It’s April 7th and Rwandans remember the darkest part of our history. For survivors, the genocide is like a shadow that momentarily goes away, but when the light is at its brightest, the shadow is most visible.

Close your eyes and picture a family wedding … that uncle who always gets a little drunk and rowdy, the grandmother who is always calling everyone godless, your good looking cousin who makes the best impressions. Hear the sounds of laughter, smell the food and feel the joy of love. Now imagine every single one killed before your eyes; some so brutally tortured, raped and sodomized before their death, you cannot think of them without fainting. You try to ignore the memory of them but they show up in your nightmares.

No one is left, everyone is dead

For many in Rwanda, family weddings bring back painful memories. The world has moved on but survivors cannot. Now picture the killers. The leader of the pack is your neighbour. Your dad probably knew his dad. Your mom probably gave his sister milk to drink. Maybe he’s even your priest. Now he’s served his 18 years and he lives across the street from you. He has served his time but everyone you love is dead. That’s close proximity genocide for you.

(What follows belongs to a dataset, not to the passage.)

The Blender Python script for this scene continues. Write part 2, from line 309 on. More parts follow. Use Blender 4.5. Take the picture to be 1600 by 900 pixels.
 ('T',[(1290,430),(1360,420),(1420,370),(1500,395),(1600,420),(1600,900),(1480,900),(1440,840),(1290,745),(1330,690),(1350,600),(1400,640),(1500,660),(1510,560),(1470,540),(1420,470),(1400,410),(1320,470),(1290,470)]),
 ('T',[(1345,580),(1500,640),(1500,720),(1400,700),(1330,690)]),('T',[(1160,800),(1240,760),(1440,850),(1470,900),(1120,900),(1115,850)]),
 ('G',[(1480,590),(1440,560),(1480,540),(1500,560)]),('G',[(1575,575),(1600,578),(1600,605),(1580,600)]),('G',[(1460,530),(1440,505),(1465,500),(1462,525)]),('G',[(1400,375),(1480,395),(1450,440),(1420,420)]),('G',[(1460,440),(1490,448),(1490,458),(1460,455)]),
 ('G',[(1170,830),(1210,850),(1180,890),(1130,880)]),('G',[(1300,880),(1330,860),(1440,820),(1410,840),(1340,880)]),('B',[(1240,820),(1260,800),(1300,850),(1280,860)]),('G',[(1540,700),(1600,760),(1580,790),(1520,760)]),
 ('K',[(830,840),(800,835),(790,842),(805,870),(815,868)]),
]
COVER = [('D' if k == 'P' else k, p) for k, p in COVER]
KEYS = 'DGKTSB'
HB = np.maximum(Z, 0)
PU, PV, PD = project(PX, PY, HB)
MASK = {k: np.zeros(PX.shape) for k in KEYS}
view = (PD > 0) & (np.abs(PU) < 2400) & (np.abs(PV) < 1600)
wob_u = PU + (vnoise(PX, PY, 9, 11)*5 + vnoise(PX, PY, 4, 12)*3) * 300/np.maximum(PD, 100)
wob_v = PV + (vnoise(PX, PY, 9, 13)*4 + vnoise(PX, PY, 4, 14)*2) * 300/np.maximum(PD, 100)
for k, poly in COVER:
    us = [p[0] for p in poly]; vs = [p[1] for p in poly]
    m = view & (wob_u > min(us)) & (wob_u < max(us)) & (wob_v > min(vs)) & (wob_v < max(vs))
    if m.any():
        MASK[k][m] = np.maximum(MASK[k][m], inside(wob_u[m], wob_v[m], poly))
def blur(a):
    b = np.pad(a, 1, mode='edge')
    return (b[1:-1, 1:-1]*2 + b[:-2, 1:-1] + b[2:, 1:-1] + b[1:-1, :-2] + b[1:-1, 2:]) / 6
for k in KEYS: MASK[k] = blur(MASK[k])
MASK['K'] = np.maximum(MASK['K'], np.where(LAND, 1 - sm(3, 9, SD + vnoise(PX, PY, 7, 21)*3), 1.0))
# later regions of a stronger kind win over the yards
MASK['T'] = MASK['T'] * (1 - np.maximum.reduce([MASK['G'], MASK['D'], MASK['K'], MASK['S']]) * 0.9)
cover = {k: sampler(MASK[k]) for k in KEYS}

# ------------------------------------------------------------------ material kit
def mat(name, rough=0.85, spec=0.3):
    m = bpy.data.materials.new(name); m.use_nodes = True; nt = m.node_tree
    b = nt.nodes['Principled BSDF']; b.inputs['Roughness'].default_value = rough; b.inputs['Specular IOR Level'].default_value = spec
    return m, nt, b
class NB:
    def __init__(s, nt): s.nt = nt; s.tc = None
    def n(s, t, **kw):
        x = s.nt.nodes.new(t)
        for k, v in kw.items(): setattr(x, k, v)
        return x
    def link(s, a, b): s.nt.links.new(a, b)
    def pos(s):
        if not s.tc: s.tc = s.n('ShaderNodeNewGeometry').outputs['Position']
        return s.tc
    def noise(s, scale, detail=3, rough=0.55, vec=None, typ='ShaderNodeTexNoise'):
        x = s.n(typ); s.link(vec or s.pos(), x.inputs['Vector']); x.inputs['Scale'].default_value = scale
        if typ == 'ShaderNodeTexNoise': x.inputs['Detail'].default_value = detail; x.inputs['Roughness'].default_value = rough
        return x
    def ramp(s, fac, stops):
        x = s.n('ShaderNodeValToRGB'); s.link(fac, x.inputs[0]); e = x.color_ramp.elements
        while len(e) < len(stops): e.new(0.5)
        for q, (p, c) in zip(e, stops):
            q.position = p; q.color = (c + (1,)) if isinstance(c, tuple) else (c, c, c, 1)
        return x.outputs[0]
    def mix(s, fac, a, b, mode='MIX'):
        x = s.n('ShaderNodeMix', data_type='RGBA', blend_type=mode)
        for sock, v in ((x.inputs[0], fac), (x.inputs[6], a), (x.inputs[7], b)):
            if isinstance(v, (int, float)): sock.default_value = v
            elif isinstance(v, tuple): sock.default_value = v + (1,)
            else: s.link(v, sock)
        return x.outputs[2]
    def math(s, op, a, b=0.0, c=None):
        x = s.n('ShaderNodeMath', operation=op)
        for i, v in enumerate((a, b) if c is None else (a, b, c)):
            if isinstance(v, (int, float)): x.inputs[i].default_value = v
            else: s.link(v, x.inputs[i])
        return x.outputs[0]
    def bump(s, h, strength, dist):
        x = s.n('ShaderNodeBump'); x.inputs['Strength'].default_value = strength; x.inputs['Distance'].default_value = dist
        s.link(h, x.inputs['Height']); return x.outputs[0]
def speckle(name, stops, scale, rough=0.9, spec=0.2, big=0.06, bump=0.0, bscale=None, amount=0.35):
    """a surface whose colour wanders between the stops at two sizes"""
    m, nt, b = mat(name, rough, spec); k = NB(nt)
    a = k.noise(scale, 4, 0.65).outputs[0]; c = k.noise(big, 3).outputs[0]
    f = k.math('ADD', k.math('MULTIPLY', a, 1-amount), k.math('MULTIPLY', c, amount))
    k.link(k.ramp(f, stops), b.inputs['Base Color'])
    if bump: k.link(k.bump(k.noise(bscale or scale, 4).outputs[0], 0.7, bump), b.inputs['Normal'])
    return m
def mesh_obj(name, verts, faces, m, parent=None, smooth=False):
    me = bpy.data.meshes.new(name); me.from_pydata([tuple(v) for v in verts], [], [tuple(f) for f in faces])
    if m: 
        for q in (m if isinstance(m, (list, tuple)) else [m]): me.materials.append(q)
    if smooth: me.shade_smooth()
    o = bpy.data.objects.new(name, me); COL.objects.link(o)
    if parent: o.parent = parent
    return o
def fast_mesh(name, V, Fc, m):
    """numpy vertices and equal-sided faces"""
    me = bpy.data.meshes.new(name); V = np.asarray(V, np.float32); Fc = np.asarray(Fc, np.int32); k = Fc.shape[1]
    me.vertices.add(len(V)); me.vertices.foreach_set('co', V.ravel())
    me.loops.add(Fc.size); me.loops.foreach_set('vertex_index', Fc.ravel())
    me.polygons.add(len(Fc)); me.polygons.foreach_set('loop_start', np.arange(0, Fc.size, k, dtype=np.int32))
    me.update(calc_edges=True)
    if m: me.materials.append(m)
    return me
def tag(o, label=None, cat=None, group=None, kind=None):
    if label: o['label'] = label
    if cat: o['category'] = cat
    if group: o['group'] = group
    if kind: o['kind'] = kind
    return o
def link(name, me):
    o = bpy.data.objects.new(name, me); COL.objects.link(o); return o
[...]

How do you wake up one day and kill your neighbour? How does one slice open a pregnant woman to finish off future generations? How does a person or nation recover after that? Yet every day, we ask survivors to forgive so that the nation can live. Rwanda today benefits from good leaders who from the very beginning refused to continue the cycle of ethnic division. The sacrifice of survivors and the vision of our leaders is why Rwanda has risen from the ashes.

Mourners share fire to light their candles at the vigil of the 20th Commemoration of the Genocide against the Tutsi. Credit: Thierry Dushimirimana/Paul Kagame Flickr

Mourners share fire to light their candles at the vigil of the 20th Commemoration of the Genocide against the Tutsi. Credit: Thierry Dushimirimana/Paul Kagame Flickr

In 1998, I ran into a drunk man in an alley in Kigali. He said to me, “We must finish what we started, all Tutsi must die…” I did not live through the genocide and while it had been explained to me, I did not understand that level of hatred. The genocide did not begin in April 1994, it began in the 1930s with the racist ID cards that the Belgians imposed, and then in 1959 when Hutu extremists chose to continue this racist ideology to stay in power. Genocide is never random. It is planned and executed with precision.

The blame game

I used to ask survivors in my family why they didn’t leave, as if they had a choice. Our questions are often insensitive, blaming the victim for crimes committed against them. ‘Why didn’t you understand what was coming? Why didn’t you flee?’ we ask. When the real questions should be: Why didn’t your government protect you as a citizen? Why didn’t your neighbour defend you? How could your priest rape you? Why didn’t the world care?

And today, the blame game goes on. When we’re not minimizing the ordeal of survivors because we just can’t process it, we’re making it about us…and the orphans we help or the ‘illustrious’ books we write or the aid money that ‘saved’ Rwanda as if this somehow means we get it. And then there’s denial… the last phase of any genocide is denial.

A few months ago, the BBC released a documentary. It was meant to be controversial, you know to boost ratings and such… but really it was genocide denial at its finest. They revised the number of dead, inversed killer and victim and ignored decades of research, even first-hand accounts. The genocide is complex but never ambiguous (read a response by 38 academics & scholars here). The documentary and other forms of denial are why we cannot stop talking about the genocide against the Tutsi. Our outrage at denial must make us the guardians of history, of memory. We must write, we must film, and we must archive memory and facts.

Looking to the future

Two twenty year olds carry the Urumuri Rutazima, the flame of remembrance, a symbol that the Rwandan spirit lives on. Photo: Gabriel Dusabe/Kwibuka Rwanda Flickr

Two twenty year olds carry the Urumuri Rutazima, the flame of remembrance, a symbol that the Rwandan spirit lives on. Photo: Gabriel Dusabe/Kwibuka Rwanda Flickr

A little over a year ago, we started a national conversation in Rwanda around what it is to be Rwandan. Ndi Umunyarwanda gave people the opportunity to talk about their experiences before, during and after the genocide. The sessions were uncomfortable, sometimes painful, but they allowed people to share what is in their hearts – albeit imperfectly. Has it wiped away all our pain or fixed all our challenges? No, but it is an ongoing conversation we can now have. One that we should keep having for the sake of the generations to come.

Martin Luther King Jr. said, “Forgiveness is not an occasional act, it is a [permanent] attitude.” In Rwanda, we remember, we forgive, we live. Even with scars, Rwanda lives.

In loving memory of the over million who perished in the Genocide against the Tutsi. Ntimuzibagirana.